I am doing a deep dive into the psychology behind PoW algorithms. You make a very interesting assumption here, but I would really like to analyze this more in depth, because I think it is more complex than what you have implicitly assumed.

Can you expand on exactly "why" risk of loss is important during block generation? What do you think the result would be if PoW was not a competition, and instead everyone was guaranteed to be allocated a reward for doing work, rather than only a statistically probable percentage of a larger reward, which effectively acts as a proxy for the same thing?  Seems to me those would be mathematically equal in the limit, and I am trying to understand the underlying psychology for this belief?

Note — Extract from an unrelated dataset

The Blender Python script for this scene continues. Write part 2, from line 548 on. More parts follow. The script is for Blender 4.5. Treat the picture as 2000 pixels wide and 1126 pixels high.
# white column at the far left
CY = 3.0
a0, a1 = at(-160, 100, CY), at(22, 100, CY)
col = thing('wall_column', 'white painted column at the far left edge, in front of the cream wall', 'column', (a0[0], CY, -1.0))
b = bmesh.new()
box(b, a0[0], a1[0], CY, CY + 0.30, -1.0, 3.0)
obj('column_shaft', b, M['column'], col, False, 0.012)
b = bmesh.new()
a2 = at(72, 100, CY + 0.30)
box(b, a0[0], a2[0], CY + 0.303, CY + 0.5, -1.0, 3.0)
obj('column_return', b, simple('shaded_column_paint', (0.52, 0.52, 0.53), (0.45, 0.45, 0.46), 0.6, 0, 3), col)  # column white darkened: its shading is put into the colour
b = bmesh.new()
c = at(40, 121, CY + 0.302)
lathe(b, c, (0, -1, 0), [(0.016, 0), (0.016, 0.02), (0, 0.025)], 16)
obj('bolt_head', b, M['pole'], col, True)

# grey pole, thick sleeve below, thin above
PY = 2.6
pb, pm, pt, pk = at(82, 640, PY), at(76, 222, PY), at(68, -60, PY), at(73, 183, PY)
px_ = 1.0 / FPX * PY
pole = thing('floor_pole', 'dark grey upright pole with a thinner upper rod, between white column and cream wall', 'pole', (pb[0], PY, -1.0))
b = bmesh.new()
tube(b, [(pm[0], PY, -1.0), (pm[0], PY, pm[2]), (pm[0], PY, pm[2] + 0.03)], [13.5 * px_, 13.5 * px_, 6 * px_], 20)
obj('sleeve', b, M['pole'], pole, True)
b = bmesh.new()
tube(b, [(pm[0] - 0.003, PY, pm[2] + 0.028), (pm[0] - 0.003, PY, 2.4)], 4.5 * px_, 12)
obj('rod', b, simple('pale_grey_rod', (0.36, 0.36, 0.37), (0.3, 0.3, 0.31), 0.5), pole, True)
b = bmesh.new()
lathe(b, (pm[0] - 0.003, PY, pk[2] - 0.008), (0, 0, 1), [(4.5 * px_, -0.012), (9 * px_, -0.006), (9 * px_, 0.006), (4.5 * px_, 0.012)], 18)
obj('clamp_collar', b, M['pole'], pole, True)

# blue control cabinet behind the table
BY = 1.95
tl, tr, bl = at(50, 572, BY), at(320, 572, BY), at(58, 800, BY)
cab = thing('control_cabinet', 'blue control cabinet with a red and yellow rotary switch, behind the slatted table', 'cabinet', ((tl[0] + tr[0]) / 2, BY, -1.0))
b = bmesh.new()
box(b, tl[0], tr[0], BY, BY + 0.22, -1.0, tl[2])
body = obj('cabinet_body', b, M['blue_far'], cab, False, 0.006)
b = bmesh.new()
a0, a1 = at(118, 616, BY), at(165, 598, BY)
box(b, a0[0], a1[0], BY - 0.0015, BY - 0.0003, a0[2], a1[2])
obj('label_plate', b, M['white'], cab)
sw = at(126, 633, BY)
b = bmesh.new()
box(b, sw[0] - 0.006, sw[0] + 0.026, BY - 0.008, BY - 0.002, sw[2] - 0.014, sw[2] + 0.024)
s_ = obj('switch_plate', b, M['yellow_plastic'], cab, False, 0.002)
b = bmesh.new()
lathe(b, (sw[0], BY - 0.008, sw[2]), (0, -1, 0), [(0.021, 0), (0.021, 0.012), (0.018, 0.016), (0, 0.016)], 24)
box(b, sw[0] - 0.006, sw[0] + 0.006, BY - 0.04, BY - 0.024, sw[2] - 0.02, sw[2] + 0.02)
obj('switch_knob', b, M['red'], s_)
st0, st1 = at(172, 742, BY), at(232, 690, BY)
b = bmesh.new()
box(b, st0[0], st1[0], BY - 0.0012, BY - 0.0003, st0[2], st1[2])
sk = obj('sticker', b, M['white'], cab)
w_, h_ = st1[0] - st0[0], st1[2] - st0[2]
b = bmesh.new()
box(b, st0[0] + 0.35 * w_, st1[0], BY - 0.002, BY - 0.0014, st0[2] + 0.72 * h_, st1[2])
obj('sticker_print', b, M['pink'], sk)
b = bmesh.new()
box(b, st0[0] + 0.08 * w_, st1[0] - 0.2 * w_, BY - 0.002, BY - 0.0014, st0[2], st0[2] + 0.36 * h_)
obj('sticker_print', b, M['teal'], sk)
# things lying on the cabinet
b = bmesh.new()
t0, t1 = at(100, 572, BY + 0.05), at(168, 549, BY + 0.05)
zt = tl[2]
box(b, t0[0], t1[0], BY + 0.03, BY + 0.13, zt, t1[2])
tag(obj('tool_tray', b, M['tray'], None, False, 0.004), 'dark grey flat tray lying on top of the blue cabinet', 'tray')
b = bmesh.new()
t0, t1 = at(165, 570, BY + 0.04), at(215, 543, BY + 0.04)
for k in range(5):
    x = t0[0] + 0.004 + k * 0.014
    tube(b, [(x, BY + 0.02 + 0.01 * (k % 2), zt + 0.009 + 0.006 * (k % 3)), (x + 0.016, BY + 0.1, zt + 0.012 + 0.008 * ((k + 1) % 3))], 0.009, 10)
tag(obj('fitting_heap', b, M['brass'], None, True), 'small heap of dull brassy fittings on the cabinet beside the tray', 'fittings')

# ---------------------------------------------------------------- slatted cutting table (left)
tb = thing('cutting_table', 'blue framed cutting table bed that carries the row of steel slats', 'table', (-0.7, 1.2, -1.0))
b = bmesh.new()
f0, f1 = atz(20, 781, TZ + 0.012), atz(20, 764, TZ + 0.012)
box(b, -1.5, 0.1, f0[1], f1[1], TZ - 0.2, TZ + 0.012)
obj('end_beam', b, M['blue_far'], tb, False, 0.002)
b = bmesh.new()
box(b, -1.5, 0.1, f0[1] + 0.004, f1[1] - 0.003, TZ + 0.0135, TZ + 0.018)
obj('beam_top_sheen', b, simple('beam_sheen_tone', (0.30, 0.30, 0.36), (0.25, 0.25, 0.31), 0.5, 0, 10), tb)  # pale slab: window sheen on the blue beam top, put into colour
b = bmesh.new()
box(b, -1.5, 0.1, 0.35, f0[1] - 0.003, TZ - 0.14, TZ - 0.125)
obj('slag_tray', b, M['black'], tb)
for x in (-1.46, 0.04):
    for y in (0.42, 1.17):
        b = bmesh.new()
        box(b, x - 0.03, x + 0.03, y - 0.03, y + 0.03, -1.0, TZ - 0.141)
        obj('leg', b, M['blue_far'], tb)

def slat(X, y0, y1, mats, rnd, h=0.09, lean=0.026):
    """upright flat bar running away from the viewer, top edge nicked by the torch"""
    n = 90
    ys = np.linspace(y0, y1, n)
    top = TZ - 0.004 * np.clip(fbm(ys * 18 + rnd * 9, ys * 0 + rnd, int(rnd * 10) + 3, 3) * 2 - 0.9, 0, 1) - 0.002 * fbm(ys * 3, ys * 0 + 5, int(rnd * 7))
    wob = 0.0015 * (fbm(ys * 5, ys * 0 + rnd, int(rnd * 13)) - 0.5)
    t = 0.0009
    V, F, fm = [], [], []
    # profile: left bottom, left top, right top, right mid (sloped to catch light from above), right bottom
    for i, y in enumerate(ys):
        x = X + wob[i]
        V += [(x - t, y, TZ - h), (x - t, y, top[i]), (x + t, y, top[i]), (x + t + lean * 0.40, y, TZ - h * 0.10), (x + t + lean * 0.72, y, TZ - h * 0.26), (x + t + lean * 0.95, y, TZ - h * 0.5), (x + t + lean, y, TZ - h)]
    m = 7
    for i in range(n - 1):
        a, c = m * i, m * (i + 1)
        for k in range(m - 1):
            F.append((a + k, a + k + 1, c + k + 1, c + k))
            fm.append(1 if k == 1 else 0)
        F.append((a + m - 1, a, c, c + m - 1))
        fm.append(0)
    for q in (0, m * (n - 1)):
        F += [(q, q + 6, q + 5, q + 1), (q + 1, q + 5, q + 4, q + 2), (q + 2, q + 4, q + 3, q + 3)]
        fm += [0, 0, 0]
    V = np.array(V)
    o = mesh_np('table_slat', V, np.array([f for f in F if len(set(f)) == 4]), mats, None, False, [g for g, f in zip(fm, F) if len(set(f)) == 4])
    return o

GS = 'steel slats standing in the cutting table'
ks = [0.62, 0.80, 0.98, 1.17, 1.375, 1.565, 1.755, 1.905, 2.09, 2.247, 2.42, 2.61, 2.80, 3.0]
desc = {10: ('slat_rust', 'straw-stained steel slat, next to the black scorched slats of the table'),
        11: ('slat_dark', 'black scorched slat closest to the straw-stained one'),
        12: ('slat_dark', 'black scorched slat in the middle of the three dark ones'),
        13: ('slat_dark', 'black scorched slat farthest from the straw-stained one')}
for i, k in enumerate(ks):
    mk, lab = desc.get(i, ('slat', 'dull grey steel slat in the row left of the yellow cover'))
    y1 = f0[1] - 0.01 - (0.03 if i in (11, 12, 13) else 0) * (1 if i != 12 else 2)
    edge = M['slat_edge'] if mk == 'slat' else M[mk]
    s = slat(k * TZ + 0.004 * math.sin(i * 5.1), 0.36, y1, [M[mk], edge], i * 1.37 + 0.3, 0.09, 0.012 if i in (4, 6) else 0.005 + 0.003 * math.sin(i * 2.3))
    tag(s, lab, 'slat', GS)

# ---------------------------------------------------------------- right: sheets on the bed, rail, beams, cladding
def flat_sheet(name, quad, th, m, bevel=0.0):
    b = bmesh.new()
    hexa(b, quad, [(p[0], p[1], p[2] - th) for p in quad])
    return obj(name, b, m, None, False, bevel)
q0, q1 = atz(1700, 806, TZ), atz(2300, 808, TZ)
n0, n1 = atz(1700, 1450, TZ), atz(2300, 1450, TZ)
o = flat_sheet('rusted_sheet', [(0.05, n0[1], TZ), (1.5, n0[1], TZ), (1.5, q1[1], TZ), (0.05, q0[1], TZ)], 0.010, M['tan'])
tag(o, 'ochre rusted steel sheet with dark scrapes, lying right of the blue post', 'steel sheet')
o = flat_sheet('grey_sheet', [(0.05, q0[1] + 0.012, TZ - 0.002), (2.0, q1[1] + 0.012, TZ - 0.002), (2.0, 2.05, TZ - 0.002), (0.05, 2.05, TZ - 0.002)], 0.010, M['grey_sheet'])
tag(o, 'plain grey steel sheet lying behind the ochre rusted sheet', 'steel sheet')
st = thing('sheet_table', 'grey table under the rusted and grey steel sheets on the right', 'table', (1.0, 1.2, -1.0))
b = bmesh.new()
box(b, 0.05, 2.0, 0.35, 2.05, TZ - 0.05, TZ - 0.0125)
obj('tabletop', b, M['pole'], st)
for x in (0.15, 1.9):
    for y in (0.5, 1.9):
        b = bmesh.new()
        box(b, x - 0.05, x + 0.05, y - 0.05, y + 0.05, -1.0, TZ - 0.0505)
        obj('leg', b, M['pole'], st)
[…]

You are not the only one who has it obviously, so I really want to figure out if there is merit to it which I do not yet understand, or if it is simply a value choice because that is how it has always been done?

Re: your second sentence. The difference between PoC and PoS, is that capacity requires you to expend resources outside of the system you are securing. With PoS, nothing in the world could make an oligarchy give up control if they did not want to.  Thus, 51% of a PoC system would always be a temporary condition in the presence of a determined outside force, where as 51% of PoS would be permanent and entirely subject to the whims of those who control it.

I don't see where "risk of loss" really enters into the equation.

Would anyone care to expand on this and help me out?